------ Entries

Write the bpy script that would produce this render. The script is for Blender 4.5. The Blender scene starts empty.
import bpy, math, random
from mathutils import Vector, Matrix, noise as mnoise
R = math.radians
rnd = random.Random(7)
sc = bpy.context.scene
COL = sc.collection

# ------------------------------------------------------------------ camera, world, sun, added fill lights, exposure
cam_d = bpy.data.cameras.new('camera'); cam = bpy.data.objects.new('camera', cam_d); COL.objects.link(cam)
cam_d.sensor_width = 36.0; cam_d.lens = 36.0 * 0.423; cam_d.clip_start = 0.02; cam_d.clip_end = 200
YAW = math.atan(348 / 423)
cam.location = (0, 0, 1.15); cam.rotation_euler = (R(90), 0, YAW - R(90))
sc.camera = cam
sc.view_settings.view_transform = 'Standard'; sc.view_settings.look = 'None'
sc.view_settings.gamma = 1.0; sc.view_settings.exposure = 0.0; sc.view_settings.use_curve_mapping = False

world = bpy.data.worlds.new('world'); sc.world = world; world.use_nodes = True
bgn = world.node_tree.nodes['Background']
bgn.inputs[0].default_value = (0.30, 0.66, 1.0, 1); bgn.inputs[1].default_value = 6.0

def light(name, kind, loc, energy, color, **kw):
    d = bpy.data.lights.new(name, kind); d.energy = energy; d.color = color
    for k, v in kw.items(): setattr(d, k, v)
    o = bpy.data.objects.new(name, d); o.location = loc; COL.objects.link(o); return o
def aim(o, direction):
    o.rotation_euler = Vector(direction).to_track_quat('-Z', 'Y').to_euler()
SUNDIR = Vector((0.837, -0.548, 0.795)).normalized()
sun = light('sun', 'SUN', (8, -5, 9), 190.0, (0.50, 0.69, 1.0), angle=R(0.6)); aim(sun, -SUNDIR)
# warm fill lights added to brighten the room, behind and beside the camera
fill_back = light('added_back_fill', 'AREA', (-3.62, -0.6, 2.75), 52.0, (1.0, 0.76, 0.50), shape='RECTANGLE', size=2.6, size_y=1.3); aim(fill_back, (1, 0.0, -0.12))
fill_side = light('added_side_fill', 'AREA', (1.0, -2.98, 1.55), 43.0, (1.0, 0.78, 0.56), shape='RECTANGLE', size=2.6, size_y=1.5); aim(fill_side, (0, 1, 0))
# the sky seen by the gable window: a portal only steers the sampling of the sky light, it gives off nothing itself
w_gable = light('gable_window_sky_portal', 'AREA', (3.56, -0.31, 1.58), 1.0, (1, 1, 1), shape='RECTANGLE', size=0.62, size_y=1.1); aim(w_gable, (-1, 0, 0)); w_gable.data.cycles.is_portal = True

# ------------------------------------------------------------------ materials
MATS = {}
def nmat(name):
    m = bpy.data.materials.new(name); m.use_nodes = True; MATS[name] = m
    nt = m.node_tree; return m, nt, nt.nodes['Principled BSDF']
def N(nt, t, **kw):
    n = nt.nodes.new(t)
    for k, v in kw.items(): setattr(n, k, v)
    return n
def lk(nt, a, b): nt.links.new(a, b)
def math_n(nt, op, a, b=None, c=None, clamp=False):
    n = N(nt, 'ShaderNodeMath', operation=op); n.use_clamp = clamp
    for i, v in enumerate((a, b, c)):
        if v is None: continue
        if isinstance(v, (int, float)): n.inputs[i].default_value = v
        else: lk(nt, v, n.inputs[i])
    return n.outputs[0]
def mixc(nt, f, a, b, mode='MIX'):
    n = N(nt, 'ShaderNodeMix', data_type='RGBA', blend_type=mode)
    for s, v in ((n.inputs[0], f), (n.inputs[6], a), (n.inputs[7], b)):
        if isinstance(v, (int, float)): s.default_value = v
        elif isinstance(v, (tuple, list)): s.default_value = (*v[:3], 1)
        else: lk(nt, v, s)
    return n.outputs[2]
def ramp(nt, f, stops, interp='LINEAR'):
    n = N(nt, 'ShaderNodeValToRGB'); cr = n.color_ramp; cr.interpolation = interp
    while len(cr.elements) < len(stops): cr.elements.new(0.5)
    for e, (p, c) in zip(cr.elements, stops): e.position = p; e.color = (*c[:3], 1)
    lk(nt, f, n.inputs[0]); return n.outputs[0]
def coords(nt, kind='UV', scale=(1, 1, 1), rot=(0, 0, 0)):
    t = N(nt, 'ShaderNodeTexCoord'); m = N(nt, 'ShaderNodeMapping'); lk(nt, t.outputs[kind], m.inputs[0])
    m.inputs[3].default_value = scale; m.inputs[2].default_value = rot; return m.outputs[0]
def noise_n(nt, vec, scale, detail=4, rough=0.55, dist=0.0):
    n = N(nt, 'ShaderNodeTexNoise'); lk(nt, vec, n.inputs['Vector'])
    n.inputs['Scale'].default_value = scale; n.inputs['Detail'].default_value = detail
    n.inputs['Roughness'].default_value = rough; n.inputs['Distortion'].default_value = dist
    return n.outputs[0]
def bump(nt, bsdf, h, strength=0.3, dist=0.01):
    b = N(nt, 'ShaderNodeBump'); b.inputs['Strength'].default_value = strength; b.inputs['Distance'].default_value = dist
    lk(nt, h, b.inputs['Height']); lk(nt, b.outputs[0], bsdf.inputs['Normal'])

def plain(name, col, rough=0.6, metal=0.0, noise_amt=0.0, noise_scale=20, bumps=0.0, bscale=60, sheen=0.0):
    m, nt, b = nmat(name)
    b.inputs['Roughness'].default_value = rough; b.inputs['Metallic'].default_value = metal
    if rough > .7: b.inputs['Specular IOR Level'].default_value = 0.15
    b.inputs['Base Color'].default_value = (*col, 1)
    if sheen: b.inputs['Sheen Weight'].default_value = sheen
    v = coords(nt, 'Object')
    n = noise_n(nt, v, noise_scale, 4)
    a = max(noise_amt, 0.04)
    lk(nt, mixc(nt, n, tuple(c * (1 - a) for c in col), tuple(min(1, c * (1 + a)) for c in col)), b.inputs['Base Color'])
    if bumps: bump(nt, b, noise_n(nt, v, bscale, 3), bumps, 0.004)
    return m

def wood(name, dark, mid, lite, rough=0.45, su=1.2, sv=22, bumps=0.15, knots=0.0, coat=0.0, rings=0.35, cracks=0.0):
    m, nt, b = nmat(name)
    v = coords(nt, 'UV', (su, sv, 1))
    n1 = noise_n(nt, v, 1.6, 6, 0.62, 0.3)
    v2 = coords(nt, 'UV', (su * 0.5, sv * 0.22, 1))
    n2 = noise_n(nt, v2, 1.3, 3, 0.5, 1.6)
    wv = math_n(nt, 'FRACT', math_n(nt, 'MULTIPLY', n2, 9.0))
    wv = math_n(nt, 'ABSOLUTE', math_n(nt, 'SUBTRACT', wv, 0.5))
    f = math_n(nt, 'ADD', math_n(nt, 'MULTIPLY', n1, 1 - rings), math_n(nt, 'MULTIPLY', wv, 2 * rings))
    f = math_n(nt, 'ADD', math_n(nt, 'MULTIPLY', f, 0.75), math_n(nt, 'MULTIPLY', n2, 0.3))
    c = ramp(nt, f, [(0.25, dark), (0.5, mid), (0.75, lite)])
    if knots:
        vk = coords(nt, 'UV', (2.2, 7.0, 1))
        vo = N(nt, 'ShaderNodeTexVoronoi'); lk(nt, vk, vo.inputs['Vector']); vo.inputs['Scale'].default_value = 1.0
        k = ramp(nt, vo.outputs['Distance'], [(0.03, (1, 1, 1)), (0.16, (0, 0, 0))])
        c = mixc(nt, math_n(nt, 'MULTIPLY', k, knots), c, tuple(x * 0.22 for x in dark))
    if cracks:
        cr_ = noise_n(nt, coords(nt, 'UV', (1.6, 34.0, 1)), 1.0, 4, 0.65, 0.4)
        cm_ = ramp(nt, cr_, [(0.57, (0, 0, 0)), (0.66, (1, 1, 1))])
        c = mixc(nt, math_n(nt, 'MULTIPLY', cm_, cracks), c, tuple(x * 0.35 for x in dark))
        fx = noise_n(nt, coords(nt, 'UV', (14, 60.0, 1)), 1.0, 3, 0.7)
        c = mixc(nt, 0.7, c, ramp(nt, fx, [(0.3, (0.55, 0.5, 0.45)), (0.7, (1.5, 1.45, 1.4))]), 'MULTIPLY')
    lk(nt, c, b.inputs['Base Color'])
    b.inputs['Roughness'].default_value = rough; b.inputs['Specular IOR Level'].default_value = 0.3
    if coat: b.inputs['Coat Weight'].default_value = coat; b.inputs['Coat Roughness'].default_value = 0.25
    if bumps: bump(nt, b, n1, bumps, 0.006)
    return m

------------
------ Entries

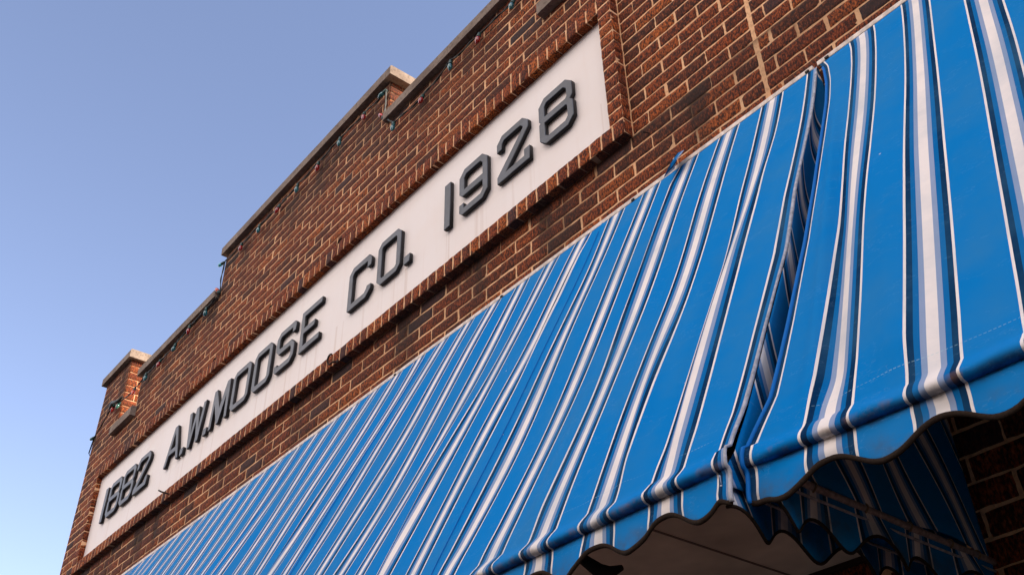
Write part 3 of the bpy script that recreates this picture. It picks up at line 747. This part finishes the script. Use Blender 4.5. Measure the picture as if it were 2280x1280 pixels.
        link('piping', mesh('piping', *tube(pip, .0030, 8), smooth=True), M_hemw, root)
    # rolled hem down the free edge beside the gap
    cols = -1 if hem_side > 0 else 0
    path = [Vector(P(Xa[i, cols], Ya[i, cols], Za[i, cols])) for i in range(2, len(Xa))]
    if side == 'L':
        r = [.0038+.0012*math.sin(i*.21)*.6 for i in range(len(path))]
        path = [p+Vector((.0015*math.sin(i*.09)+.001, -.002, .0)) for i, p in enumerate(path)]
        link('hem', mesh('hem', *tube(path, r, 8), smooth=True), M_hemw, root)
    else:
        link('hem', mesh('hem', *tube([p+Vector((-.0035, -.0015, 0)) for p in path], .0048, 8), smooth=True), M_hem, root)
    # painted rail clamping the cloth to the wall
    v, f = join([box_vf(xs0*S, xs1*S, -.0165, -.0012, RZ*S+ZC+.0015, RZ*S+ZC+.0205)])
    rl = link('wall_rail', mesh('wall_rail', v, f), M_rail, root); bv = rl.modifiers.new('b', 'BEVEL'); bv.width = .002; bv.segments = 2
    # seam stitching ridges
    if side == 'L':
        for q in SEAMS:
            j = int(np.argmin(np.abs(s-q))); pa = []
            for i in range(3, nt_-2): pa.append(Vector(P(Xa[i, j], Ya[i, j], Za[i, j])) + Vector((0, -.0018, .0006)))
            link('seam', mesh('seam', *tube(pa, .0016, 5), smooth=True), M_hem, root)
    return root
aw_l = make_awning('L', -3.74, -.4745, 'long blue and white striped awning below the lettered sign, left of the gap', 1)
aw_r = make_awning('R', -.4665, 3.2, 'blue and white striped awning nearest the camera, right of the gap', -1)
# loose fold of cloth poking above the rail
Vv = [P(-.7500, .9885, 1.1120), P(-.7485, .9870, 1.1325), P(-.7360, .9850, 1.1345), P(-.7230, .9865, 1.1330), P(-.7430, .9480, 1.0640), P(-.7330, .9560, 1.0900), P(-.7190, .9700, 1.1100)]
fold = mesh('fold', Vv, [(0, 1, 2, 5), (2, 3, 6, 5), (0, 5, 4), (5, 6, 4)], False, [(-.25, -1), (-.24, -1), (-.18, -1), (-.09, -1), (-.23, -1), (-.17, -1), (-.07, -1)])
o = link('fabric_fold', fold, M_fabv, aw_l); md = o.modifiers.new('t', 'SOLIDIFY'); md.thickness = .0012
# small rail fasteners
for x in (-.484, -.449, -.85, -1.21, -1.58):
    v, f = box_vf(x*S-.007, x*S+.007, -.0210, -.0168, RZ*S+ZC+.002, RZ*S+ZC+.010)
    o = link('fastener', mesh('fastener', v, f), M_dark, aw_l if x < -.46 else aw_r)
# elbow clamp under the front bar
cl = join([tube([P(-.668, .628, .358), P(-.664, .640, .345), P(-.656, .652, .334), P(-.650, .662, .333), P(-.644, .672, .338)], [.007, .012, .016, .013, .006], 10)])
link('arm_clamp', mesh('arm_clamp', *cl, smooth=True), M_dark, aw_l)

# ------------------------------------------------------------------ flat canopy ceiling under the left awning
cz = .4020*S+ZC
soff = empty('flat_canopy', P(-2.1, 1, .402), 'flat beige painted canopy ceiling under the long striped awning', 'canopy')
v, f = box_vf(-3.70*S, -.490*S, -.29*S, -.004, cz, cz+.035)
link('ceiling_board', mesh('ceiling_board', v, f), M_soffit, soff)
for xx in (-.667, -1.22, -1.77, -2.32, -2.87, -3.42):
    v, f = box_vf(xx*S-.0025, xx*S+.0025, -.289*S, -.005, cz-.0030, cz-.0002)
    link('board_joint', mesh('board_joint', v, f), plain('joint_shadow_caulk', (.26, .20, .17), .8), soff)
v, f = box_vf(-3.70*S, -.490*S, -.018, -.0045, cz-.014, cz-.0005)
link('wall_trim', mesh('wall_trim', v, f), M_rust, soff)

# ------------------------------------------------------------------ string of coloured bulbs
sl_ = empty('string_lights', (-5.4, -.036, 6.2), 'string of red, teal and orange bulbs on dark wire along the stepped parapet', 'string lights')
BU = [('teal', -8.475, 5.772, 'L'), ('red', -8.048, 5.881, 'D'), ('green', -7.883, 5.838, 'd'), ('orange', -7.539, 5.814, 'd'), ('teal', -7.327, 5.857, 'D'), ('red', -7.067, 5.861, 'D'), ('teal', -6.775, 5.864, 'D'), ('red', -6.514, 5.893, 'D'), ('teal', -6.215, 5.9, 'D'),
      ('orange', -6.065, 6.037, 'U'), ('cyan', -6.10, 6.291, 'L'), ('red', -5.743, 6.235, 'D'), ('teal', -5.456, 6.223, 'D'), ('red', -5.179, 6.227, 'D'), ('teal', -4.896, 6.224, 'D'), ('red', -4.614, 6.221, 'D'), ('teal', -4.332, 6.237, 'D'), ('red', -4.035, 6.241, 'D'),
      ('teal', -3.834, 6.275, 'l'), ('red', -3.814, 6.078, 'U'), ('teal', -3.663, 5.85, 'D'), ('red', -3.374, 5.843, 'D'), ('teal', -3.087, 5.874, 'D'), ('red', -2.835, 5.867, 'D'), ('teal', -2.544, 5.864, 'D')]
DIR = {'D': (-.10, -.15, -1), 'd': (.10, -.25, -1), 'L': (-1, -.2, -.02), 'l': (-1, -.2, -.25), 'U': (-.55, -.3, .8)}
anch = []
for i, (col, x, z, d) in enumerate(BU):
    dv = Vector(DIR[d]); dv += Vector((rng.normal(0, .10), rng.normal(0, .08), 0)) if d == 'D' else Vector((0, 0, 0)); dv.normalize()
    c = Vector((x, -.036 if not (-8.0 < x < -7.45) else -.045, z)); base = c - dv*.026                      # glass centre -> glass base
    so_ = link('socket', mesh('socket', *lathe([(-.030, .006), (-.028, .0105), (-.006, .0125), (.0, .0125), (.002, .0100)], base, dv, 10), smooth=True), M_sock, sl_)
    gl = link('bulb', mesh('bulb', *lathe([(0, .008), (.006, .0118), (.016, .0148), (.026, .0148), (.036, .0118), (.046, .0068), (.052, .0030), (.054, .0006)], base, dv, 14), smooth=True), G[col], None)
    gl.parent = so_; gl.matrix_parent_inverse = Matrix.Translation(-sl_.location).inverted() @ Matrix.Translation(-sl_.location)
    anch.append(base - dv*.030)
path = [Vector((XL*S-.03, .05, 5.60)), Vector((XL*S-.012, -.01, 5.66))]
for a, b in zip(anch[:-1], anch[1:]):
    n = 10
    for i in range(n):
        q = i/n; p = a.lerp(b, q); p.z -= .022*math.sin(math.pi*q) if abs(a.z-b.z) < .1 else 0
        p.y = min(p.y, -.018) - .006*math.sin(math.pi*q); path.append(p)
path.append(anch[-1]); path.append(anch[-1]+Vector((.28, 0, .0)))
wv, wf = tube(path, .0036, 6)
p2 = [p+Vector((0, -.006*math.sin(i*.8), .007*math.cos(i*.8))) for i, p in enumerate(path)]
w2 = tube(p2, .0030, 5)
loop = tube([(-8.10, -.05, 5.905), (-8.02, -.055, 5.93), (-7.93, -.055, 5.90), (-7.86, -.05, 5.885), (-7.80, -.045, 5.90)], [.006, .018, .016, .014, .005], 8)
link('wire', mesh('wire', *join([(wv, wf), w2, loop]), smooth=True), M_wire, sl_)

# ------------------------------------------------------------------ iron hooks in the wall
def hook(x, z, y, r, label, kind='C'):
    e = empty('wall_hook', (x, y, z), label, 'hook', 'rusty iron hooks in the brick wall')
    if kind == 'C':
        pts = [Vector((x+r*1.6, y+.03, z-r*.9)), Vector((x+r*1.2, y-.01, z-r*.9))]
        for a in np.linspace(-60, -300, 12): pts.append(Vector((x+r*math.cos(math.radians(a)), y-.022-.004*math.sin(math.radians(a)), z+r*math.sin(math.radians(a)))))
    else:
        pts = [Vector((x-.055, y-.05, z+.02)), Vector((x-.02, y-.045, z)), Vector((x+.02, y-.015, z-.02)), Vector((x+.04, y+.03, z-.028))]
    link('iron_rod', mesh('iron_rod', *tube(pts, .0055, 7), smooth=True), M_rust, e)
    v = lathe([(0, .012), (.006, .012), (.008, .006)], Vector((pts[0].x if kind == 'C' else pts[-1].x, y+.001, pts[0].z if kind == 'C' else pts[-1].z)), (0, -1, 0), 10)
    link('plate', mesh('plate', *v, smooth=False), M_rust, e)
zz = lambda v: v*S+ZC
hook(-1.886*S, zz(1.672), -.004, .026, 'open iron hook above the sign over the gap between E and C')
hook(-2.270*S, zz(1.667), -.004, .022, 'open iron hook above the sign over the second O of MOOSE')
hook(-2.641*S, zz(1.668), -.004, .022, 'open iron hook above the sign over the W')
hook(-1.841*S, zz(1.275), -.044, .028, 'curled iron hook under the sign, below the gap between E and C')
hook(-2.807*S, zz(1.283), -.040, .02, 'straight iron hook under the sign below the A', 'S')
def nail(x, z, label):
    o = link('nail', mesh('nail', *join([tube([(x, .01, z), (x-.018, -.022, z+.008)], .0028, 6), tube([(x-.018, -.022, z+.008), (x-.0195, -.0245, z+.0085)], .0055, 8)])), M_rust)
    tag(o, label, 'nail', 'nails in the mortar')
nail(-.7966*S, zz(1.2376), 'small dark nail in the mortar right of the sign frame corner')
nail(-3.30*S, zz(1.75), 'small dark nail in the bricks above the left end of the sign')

------------

## What the task asks
Return every line containing "scene".

## Solved problem
Write the bpy script that would produce this render. The script is for Blender 4.5. The Blender scene starts empty.
sc = bpy.context.scene